Turner, meanwhile, had a career year last season, slashing .335/.394/.588 with a .982 OPS, 12 home runs and team-high 41 RBIs. He received MVP votes for the first time in his career, placing seventh. Since debuting in 2015, Turner has the second-highest batting average (.296), third-best on-base percentage (.353) and is tied for the third-highest OPS (.833) among all active shortstops.

And although Robles struggled throughout the 2020 campaign, he still has the potential to be an elite outfielder who can hit for average and reach base at a high rate, a profile that once made him the Nats' No. 1 prospect.

"I definitely think this lineup's gonna be dangerous," Schwarber said during his Zoom meeting with reporters. "I mean, when you look at Soto, I think he's the best hitter in the game, I really do. Even at his age, I think he's one of the best hitters in the game. And he's showing it on a consistent basis right now what he can do. I'm excited to get around him and talk hitting with him. I'm excited to learn something from this guy.

"And obviously Trea, I played with Trea on the college national team. Really toolsy, fast guy. The guy's a threat to steal a base any time. And the way that he's been driving the ball, getting on base, you can't say enough about what he does and how he plays defense, great defensive player."

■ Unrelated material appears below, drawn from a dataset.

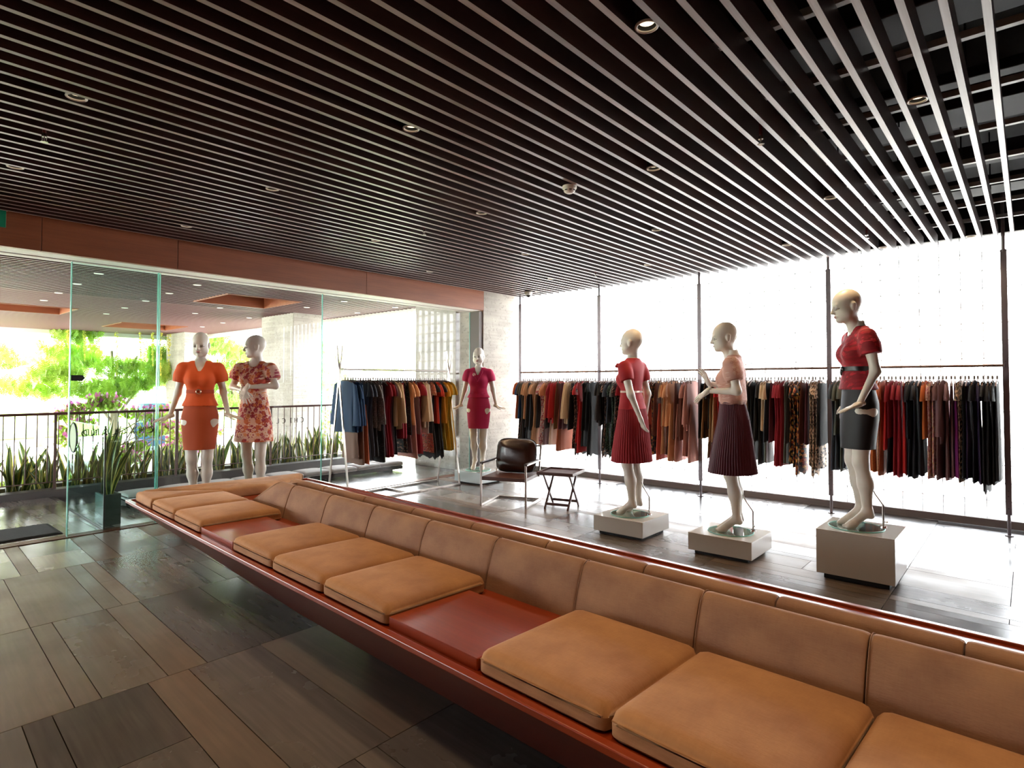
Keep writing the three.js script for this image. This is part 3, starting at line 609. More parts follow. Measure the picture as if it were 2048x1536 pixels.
// ---------- mannequins: one continuous body each, from joined tapered capsules ----------
function nets(sdf, lo, hi, cell) {                             // naive surface nets of sdf = 0
  const n = [0, 1, 2].map((k) => Math.ceil((hi[k] - lo[k]) / cell) + 1), [nx, ny, nz] = n, f = new Float32Array(nx * ny * nz);
  for (let k = 0, o = 0; k < nz; k++) for (let j = 0; j < ny; j++) for (let i = 0; i < nx; i++, o++) f[o] = sdf(lo[0] + i * cell, lo[1] + j * cell, lo[2] + k * cell);
  const at = new Int32Array(nx * ny * nz).fill(-1), pos = [], idx = [], S = nx * ny;
  const E = []; for (let a = 0; a < 8; a++) for (const b of [1, 2, 4]) if (!(a & b)) E.push([a, a | b]);
  for (let k = 0; k < nz - 1; k++) for (let j = 0; j < ny - 1; j++) for (let i = 0; i < nx - 1; i++) {
    const o = i + j * nx + k * S; let mask = 0; const g = [];
    for (let c = 0; c < 8; c++) { const v = f[o + (c & 1) + ((c >> 1) & 1) * nx + (c >> 2) * S]; g.push(v); if (v < 0) mask |= 1 << c; }
    if (mask === 0 || mask === 255) continue;
    let x = 0, y = 0, z = 0, m = 0;
    for (const [a, b] of E) if ((g[a] < 0) !== (g[b] < 0)) { const t = g[a] / (g[a] - g[b]); x += lerp(a & 1, b & 1, t); y += lerp((a >> 1) & 1, (b >> 1) & 1, t); z += lerp(a >> 2, b >> 2, t); m++; }
    at[o] = pos.length / 3; pos.push(lo[0] + (i + x / m) * cell, lo[1] + (j + y / m) * cell, lo[2] + (k + z / m) * cell);
  }
  for (let k = 1; k < nz - 1; k++) for (let j = 1; j < ny - 1; j++) for (let i = 1; i < nx - 1; i++) {
    const o = i + j * nx + k * S, s = f[o] < 0;
    const quad = (a, b, c, d, flip) => { if (a < 0 || b < 0 || c < 0 || d < 0) return; flip ? idx.push(a, c, b, a, d, c) : idx.push(a, b, c, a, c, d); };
    if (s !== f[o + 1] < 0) quad(at[o], at[o - nx], at[o - nx - S], at[o - S], !s);
    if (s !== f[o + nx] < 0) quad(at[o], at[o - S], at[o - S - 1], at[o - 1], !s);
    if (s !== f[o + S] < 0) quad(at[o], at[o - 1], at[o - 1 - nx], at[o - nx], !s);
  }
  const nor = new Float32Array(pos.length), uv = new Float32Array(pos.length / 3 * 2), e = cell * 0.4;
  for (let i = 0; i < pos.length / 3; i++) {
    const x = pos[i * 3], y = pos[i * 3 + 1], z = pos[i * 3 + 2];
    let a = sdf(x + e, y, z) - sdf(x - e, y, z), b = sdf(x, y + e, z) - sdf(x, y - e, z), c = sdf(x, y, z + e) - sdf(x, y, z - e); const L = Math.hypot(a, b, c) || 1;
    nor[i * 3] = a / L; nor[i * 3 + 1] = b / L; nor[i * 3 + 2] = c / L;
    uv[i * 2] = x + z * 0.6; uv[i * 2 + 1] = y + z * 0.15;
  }
  const G = new THREE.BufferGeometry();
  G.setAttribute('position', new THREE.Float32BufferAttribute(pos, 3)); G.setAttribute('normal', new THREE.BufferAttribute(nor, 3)); G.setAttribute('uv', new THREE.BufferAttribute(uv, 2)); G.setIndex(idx);
  return G;
}
const smin = (a, b, k) => { const h = Math.max(k - Math.abs(a - b), 0) / k; return Math.min(a, b) - h * h * k * 0.25; };
const cone = (a, b, ra, rb) => { const bx = b[0] - a[0], by = b[1] - a[1], bz = b[2] - a[2], L = bx * bx + by * by + bz * bz; return (x, y, z) => { const px = x - a[0], py = y - a[1], pz = z - a[2], t = clamp((px * bx + py * by + pz * bz) / L, 0, 1); return Math.hypot(px - t * bx, py - t * by, pz - t * bz) - (ra + (rb - ra) * t); }; };
const ell = (c, r) => { const m = Math.min(...r); return (x, y, z) => (Math.hypot((x - c[0]) / r[0], (y - c[1]) / r[1], (z - c[2]) / r[2]) - 1) * m; };
const blend = (list, k) => (x, y, z) => { let d = list[0](x, y, z); for (let i = 1; i < list.length; i++) d = smin(d, list[i](x, y, z), k); return d; };
function stack(rows) {                                          // body of elliptical sections: [y, half width, half depth, z of centre]
  return (x, y, z) => {
    const yc = clamp(y, rows[0][0], rows[rows.length - 1][0]); let i = 0; while (i < rows.length - 2 && rows[i + 1][0] < yc) i++;
    const A = rows[i], B = rows[i + 1]; let t = (yc - A[0]) / (B[0] - A[0]); t = t * t * (3 - 2 * t) * 0.5 + t * 0.5;
    const a = lerp(A[1], B[1], t), b = lerp(A[2], B[2], t), c = lerp(A[3], B[3], t), out = Math.max(rows[0][0] - y, y - rows[rows.length - 1][0], 0);
    const d = (Math.hypot(x / a, (z - c) / b) - 1) * Math.min(a, b);
    return out > 0 ? Math.hypot(Math.max(d, 0), out) : d;
  };
}
const TORSO = [[0.76, 0.150, 0.092, -0.012], [0.86, 0.164, 0.104, -0.014], [0.93, 0.162, 0.104, -0.014], [1.01, 0.138, 0.089, -0.006], [1.09, 0.110, 0.076, 0], [1.17, 0.118, 0.083, 0.002], [1.26, 0.138, 0.092, 0.004], [1.34, 0.146, 0.082, -0.006], [1.40, 0.122, 0.060, -0.016], [1.445, 0.062, 0.050, -0.02]];
const HEAD = (() => {                                            // origin at the top of the neck, face towards +z
  const parts = [ell([0, 0.105, -0.018], [0.074, 0.095, 0.096]), ell([0, 0.075, 0.03], [0.062, 0.085, 0.062]), cone([0, 0.03, 0.035], [0, -0.018, 0.062], 0.05, 0.026), cone([-0.03, 0.01, 0.02], [0.03, 0.01, 0.02], 0.042, 0.042)];
  const skull = blend(parts, 0.035), nose = blend([cone([0, 0.075, 0.09], [0, 0.04, 0.108], 0.007, 0.0105), cone([-0.009, 0.036, 0.098], [0.009, 0.036, 0.098], 0.007, 0.007)], 0.012), brow = cone([-0.035, 0.088, 0.079], [0.035, 0.088, 0.079], 0.008, 0.008);
  const sock = [ell([-0.03, 0.069, 0.097], [0.02, 0.012, 0.014]), ell([0.03, 0.069, 0.097], [0.02, 0.012, 0.014])], lids = [ell([-0.03, 0.066, 0.079], [0.017, 0.012, 0.012]), ell([0.03, 0.066, 0.079], [0.017, 0.012, 0.012])];
  const ears = [-1, 1].map((s) => blend([ell([s * 0.075, 0.062, -0.016], [0.009, 0.03, 0.017]), ell([s * 0.078, 0.076, -0.02], [0.007, 0.014, 0.014])], 0.008)), mouth = blend([ell([0, 0.0095, 0.086], [0.02, 0.0055, 0.012]), ell([0, 0.002, 0.085], [0.016, 0.006, 0.012])], 0.006);
  const neck = cone([0, -0.16, -0.03], [0, 0.04, -0.02], 0.047, 0.043);
  const f = (x, y, z) => {
    let d = smin(skull(x, y, z), brow(x, y, z), 0.02); for (const s of sock) d = -smin(-d, s(x, y, z), 0.014);
    for (const l of lids) d = smin(d, l(x, y, z), 0.006);
    d = smin(d, nose(x, y, z), 0.014); d = smin(d, mouth(x, y, z), 0.006); for (const e of ears) d = smin(d, e(x, y, z), 0.008);
    return smin(d, neck(x, y, z), 0.035);
  };
  const face = nets(f, [-0.1, -0.12, -0.13], [0.1, 0.21, 0.135], 0.0034);
  const lips = nets(blend([ell([0, 0.0098, 0.0868], [0.0195, 0.0052, 0.0122]), ell([0, 0.0018, 0.086], [0.0155, 0.0055, 0.0122])], 0.004), [-0.026, -0.01, 0.065], [0.026, 0.022, 0.106], 0.002);
  const lash = [-1, 1].map((s) => tube([V3(s * 0.0135, 0.0605, 0.0885), V3(s * 0.022, 0.0575, 0.0905), V3(s * 0.034, 0.0575, 0.0885), V3(s * 0.046, 0.0615, 0.0785), V3(s * 0.053, 0.064, 0.072)], 0.0022, 12, 5));
  const lid = [-1, 1].map((s) => new THREE.SphereGeometry(1, 16, 8, 0, Math.PI * 2, 0, Math.PI / 2).rotateX(Math.PI / 2 - 0.25).scale(0.0172, 0.0115, 0.0124).translate(s * 0.03, 0.0675, 0.0796));
  return { face, lips, lash: join(lash), lid: join(lid) };
})();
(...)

The praises didn't stop there.

"It's obvious with what Soto's done over his short time so far in the big leagues, it's pretty incredible. Spectacular, really," Avila said during his meeting with reporters. "So he's a lot of fun to watch. I'm looking forward to getting to see Trea Turner play every day, though, that's for one thing. He seems like one of the most dynamic players in baseball and that'll be fun to watch every day."

Even the incoming pitchers are eager to join these young talents in the Nationals clubhouse, perhaps because they no longer have to face them from an opposing mound in a real game situation.

"I think just kinda the youth," said the 37-year-old Lester when asked what excites him about joining the Nationals. "There's a lot of youth here. Obviously, you got one of the best players in baseball in your outfield (Soto). ... I'm excited about having fun and just playing baseball. And hopefully, we win a lot of ballgames."

As for Hand, it wasn't just the young talent that was already here. It was also the Nats' ability to go out and add even more young stars in the 27-year-old Schwarber, a former World Series champion, and the 28-year-old Bell, a former All-Star and Rookie of the Year finalist.

"Yeah, for sure, it's big," Hand said. "Obviously, the moves that the Nationals have already made this offseason, bringing in Schwarber and Bell, two big moves there. ... I think we got a good chance to go deep into the playoffs. So that was big, obviously. This is going to be one of the tougher divisions in baseball, competition-wise, so we're gonna have to be ready to go and prepared for that. But I like our chances."

So should the Nationals. Despite playing in the highly competitive NL East and already having some less-than-favorable preseason projections, they have proven once again to be a highly sought out destination for established players looking to compete and win by building around budding stars like Soto, Turner and Robles.

If youth is the hope of the future, the Nationals have more bright days ahead.